Portland cement has a long history that builds on earlier cements made in Britain. In the 18th and early 19th centuries, engineers and chemists experimented with different limestones, clays, and additives; the rotary kiln, patented in the 1880s, allowed a stronger, more uniform cement and the start of modern production. Standards and widespread production followed in Europe and North America, helping Portland cement become the dominant binding material for concrete.

How it is made
- Raw materials are primarily limestone (calcium carbonate) mixed with clay or shale to supply aluminum and silicon. The mix is heated in a cement kiln to form clinker, a nodular material.
- In the kiln, calcium silicates form at high temperatures; the main minerals in clinker are alite (C3S), belite (C2S), tricalcium aluminate (C3A), and tetracalcium alumino ferrite (C4AF).
- About 2–8% calcium sulfate (gypsum or anhydrite) is added to control the set time, and the clinker is ground to a fine powder to make finished cement.
- Clinker is usually more than 90% of the cement, with small amounts of minor constituents and sometimes supplementary materials.

Uses and setting
The most common use is in concrete, a composite of cement, water, and aggregates (sand and gravel). When mixed with water, cement hydrates through a complex reaction that forms solid products, including ettringite early on and calcium silicate hydrate (C-S-H) later, which bind the aggregates together.
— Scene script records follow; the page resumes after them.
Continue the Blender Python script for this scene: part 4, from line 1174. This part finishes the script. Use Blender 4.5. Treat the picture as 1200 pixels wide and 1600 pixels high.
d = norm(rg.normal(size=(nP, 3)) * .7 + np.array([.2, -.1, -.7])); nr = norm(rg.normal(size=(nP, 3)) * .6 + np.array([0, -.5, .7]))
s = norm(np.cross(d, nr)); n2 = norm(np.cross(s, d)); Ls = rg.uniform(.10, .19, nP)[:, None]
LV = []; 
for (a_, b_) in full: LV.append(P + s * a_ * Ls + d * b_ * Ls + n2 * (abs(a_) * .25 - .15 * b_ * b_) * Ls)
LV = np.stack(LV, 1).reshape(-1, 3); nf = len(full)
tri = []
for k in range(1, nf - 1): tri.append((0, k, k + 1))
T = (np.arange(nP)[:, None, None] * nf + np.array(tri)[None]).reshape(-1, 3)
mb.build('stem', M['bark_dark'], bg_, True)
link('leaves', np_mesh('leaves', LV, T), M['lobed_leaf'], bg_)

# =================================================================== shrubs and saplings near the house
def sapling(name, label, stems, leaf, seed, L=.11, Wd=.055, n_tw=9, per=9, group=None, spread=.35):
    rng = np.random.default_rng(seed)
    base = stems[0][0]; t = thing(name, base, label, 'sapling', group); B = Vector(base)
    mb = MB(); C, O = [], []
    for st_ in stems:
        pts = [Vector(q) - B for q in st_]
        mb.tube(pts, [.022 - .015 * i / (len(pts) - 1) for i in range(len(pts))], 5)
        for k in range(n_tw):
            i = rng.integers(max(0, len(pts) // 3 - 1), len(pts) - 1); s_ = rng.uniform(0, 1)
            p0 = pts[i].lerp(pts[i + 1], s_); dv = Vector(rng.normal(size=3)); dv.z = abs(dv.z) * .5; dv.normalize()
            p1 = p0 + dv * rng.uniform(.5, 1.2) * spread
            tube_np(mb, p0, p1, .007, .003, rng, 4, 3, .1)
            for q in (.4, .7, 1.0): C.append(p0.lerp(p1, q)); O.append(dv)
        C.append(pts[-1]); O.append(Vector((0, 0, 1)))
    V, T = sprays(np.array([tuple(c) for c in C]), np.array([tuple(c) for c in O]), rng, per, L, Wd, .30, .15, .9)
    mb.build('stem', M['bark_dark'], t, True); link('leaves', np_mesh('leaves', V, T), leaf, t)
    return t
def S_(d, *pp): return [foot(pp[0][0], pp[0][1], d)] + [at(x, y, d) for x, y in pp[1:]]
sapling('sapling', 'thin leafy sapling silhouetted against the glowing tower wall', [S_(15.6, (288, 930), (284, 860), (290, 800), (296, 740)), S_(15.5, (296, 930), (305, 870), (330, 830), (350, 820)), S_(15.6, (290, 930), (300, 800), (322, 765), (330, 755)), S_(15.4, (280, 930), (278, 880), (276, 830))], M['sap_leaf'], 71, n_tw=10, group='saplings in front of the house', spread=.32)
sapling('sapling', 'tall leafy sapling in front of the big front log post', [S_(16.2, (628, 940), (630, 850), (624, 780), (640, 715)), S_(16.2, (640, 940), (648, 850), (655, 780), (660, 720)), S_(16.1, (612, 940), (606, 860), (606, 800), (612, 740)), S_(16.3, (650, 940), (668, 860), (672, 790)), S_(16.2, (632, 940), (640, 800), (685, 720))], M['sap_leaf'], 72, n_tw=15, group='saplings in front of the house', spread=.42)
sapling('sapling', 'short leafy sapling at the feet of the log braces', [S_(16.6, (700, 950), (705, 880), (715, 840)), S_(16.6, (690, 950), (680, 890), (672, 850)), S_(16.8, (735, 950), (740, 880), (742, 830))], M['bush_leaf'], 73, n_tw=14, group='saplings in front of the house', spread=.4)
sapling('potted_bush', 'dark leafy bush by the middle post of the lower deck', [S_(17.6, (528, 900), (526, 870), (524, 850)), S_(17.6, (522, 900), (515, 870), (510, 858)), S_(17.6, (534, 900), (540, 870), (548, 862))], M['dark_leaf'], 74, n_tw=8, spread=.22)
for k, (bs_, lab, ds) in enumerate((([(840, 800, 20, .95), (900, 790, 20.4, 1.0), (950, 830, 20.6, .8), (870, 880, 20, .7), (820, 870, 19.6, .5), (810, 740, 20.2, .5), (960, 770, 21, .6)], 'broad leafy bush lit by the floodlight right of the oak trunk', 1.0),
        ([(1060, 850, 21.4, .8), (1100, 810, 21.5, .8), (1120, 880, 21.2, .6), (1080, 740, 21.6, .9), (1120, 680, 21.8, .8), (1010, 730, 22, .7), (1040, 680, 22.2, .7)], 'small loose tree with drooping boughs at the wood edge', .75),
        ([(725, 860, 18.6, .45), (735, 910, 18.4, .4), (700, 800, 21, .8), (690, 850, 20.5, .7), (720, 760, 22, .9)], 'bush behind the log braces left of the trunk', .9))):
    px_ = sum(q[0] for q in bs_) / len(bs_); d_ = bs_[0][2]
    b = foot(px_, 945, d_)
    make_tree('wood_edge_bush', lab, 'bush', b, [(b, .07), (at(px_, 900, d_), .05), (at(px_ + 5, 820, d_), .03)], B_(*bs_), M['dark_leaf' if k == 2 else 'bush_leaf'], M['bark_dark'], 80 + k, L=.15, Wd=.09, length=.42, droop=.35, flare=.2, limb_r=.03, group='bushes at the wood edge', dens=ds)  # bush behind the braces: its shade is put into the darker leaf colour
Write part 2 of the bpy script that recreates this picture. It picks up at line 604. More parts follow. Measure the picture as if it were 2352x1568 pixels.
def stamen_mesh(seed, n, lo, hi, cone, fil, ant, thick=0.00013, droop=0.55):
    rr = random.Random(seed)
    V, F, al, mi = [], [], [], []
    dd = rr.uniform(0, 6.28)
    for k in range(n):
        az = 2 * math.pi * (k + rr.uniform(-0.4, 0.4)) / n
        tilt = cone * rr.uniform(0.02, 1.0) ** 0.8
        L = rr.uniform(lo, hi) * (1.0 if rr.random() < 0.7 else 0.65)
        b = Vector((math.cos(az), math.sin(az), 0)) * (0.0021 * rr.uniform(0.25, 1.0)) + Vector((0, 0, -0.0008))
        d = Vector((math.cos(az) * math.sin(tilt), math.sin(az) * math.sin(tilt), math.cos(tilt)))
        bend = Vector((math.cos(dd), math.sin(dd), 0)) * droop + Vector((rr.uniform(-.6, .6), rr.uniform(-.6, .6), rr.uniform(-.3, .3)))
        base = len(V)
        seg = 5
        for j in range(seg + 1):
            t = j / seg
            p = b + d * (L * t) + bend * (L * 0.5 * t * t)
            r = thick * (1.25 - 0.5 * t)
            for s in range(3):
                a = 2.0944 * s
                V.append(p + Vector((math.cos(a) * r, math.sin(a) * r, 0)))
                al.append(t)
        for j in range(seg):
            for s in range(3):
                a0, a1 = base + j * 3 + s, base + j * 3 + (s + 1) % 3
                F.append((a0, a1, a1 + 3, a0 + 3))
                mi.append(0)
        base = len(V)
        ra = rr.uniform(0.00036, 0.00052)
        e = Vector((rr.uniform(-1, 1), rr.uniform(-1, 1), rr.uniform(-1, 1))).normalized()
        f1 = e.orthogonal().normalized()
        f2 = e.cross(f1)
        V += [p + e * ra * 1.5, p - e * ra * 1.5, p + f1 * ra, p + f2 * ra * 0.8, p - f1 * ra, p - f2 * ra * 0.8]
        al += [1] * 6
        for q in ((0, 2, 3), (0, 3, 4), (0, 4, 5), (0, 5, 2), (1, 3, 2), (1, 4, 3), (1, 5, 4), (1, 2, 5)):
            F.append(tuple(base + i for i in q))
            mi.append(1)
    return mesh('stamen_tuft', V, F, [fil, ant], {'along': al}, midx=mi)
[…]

Gypsum added during grinding slows setting to make the concrete workable. Portland cement also makes mortars, plasters, and grouts.

Standards and types
- In the United States, ASTM C150 defines several types of Portland cement: Type I (general purpose), Type II (moderate sulfate resistance and lower heat of hydration), Type III (high early strength), Type IV (low heat of hydration, rarely used now), and Type V (high sulfate resistance). There are also variants with air-entraining agents and other special properties.
- In Europe, the EN 197-1 standard defines classes of Portland cement that differ from ASTM types and allow blends with pozzolanic materials (like fly ash or slag).
- White Portland cement exists for applications requiring a lighter color; it uses low iron content and requires higher kiln temperatures, making it a bit more expensive.

What makes cement white
White cement is produced with very low iron content (Fe2O3) and uses adjustments to the manufacturing process to avoid coloring oxides. It often requires a higher kiln temperature and careful control of raw materials to keep the resulting clinker white.

Safety and health
Cement is highly alkaline and can cause skin burns, eye irritation, and respiratory issues if dust is inhaled. Wet cement is caustic; workers use protective gear and follow exposure limits for dust and fumes. Concrete dust can contain hazards such as crystalline silica and trace metals, so handling and curing practices matter for health.

Environmental aspects and future directions
Cement production requires a lot of energy and releases carbon dioxide. It accounts for a substantial portion of global CO2 emissions. Industry efforts focus on reducing emissions by using alternative materials, improving process efficiency, and replacing some cement with supplementary cementitious materials like slag, fly ash, or natural pozzolans. While cement manufacture remains a major CO2 source, concrete made with Portland cement remains widely used, and research continues to find cleaner, cheaper, and more sustainable options for binding materials.